No podía creer lo que escuchaba. Atónito le pregunté:
—Y entonces ¿qué?
—Pues nada. Yo le voy a desconectar el servicio de cable hasta que usted arregle el problema eléctrico que tiene en su casa.
—¿Cómo es?
—Sí, le desconecto el servicio, usted lo sigue pagando para que no le corten el servicio. Cuando arregle el problema de luz que usted tiene, le reconectamos.
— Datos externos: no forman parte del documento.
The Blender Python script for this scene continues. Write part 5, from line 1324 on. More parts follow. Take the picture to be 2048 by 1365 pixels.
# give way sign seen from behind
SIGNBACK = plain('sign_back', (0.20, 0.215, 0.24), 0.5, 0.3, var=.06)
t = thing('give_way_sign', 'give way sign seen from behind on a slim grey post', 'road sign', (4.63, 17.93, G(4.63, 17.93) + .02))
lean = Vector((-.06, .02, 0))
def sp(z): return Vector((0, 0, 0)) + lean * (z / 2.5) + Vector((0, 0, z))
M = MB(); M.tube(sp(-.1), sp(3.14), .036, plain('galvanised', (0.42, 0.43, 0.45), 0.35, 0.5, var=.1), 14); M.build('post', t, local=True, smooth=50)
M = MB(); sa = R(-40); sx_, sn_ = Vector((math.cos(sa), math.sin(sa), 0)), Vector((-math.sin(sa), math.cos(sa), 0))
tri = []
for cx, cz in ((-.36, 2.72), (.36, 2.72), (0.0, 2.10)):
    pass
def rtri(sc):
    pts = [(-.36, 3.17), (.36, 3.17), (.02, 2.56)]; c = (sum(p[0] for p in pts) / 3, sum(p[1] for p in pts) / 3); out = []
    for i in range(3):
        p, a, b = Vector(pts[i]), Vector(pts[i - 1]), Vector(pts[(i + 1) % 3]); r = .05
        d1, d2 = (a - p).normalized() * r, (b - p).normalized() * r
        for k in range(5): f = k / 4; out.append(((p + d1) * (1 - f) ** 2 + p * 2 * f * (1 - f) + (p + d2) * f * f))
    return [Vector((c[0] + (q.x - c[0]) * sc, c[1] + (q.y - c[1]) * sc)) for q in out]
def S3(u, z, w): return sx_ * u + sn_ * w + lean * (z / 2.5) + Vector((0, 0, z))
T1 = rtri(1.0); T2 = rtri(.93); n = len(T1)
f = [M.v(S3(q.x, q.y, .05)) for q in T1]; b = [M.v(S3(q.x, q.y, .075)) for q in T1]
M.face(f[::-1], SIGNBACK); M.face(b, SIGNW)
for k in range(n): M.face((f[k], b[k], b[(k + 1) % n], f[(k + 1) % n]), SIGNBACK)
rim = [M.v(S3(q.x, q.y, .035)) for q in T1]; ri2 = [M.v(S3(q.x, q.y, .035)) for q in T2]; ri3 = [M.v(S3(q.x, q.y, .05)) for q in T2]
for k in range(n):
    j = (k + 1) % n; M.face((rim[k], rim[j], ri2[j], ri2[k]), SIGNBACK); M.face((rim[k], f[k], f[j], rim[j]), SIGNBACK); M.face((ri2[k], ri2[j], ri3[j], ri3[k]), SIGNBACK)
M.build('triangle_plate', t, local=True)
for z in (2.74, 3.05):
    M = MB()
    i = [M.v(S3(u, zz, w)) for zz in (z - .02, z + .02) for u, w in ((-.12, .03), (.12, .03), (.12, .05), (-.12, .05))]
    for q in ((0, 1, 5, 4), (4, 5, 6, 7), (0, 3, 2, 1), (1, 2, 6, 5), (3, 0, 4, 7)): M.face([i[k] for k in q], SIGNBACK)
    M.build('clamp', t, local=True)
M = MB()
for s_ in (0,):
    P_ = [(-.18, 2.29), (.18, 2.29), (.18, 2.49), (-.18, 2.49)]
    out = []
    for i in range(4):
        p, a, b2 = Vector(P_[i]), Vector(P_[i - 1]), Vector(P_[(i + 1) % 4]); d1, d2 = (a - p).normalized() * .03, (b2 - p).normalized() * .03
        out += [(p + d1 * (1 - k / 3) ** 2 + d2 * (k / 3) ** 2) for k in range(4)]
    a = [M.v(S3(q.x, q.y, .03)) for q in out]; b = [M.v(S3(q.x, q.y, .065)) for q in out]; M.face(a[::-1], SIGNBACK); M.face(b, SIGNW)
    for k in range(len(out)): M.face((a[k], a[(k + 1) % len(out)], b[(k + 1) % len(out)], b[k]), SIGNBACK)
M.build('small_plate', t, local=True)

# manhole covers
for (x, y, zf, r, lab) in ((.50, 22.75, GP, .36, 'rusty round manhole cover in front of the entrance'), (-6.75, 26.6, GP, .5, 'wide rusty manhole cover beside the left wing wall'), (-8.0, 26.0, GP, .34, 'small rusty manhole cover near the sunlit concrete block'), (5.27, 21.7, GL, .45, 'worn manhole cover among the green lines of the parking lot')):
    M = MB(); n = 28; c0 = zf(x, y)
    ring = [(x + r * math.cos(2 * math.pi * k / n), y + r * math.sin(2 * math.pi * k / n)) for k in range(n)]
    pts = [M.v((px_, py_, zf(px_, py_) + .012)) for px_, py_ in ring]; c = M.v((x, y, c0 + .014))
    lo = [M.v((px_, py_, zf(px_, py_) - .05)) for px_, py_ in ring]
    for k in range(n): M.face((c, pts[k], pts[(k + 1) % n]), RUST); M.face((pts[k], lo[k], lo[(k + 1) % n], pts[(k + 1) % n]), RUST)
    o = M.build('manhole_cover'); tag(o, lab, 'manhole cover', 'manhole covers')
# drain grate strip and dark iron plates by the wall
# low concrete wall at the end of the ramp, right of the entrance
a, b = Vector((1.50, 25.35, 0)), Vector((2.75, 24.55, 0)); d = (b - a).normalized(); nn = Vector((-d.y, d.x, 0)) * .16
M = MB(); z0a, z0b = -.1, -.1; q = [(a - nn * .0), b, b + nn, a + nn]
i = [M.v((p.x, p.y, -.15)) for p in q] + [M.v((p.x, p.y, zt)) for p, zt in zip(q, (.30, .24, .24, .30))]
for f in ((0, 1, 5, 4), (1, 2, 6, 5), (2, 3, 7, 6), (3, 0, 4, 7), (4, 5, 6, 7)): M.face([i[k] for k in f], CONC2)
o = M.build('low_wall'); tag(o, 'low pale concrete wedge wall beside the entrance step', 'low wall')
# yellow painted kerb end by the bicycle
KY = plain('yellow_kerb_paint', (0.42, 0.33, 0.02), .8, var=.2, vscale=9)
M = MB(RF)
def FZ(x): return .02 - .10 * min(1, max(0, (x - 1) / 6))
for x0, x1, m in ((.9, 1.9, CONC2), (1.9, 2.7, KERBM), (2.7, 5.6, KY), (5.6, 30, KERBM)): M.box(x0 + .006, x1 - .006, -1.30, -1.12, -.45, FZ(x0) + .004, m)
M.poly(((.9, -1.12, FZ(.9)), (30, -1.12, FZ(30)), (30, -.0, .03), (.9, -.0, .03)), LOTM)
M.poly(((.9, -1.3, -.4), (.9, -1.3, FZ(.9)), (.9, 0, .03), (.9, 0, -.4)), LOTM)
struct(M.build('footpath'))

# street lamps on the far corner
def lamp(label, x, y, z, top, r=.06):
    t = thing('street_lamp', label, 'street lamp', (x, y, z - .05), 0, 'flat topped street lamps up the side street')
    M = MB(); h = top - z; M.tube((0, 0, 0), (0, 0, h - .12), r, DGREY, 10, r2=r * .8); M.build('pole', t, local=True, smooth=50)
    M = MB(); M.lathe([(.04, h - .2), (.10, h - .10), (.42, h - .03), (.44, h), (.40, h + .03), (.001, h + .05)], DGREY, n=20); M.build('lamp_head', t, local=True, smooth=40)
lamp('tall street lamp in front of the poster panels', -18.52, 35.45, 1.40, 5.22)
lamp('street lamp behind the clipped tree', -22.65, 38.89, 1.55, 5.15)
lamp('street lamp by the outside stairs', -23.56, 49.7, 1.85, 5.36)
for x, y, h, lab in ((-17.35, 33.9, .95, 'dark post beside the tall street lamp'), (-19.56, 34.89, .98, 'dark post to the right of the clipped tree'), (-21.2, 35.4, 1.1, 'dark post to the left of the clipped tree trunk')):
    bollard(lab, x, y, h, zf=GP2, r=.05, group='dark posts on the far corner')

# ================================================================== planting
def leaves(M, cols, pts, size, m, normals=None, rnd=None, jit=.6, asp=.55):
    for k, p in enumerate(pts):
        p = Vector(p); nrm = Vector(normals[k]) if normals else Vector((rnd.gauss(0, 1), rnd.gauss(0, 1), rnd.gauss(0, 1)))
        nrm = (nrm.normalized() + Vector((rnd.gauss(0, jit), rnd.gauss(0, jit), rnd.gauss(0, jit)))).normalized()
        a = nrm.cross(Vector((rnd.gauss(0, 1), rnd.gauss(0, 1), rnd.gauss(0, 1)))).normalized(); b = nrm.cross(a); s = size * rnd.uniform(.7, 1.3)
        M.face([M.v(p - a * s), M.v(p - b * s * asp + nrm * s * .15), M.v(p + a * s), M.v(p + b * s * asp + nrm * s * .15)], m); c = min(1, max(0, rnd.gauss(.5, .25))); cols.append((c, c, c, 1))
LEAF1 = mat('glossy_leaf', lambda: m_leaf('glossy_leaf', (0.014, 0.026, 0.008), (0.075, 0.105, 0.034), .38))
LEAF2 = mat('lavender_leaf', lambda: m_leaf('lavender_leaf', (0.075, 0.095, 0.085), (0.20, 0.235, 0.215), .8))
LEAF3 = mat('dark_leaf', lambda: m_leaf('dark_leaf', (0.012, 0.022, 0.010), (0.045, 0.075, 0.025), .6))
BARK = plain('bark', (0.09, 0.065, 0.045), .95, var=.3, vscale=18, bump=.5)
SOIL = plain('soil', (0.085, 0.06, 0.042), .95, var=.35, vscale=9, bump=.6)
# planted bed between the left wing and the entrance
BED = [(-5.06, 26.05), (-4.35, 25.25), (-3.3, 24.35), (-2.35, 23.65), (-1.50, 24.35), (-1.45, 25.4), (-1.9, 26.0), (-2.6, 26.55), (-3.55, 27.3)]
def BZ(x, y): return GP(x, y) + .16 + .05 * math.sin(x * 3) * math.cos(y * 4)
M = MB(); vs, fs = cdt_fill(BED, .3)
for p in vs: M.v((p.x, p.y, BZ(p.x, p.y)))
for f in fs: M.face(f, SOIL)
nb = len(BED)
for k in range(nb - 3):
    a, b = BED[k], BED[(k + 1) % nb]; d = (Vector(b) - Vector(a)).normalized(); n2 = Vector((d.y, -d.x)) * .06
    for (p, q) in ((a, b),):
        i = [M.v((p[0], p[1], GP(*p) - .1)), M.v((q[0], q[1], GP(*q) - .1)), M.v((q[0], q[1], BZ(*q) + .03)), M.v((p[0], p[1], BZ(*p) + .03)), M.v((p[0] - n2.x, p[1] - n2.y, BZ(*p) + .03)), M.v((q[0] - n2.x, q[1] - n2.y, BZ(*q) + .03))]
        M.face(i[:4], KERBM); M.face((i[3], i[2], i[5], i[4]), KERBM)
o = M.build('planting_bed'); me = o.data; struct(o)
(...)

—A ver si lo entiendo bien: usted me dice que me va a desconectar el cable, ¿pero que lo tengo que seguir pagando para que no me corten el servicio que no voy a tener? ¿Así es la cosa?
—Exactamente.
—Y cuando yo arregle la luz, ustedes vienen y me reconectan.
—Seguro que sí.
—¿Pues me cree que no? Mire, ya tengo bastantes problemas con ustedes cada vez que nos quedamos sin servicio por días. Gracias, pero yo estaba considerando cambiarme para la competencia de ustedes y usted, con esta decisión me ha convencido que ya es hora de un cambio. Espérese un momento en lo que le traigo la caja convertidora y ahora sí que me corta el cable.
—Pero señor…
—No, no; gracias mil. Se lleva la caja, que para el martes espero tener el satélite encima de la casa.
Luego de una breve discusión y hacer que el empleado me firmara un papel que evidenciara la devolución de la caja, el hombre se marchó. Inmediatamente, llamé a la competencia y el martes siguiente, en horas de la tarde, ya disfrutaba de toda una programación digital y treinta y nueve canales de música.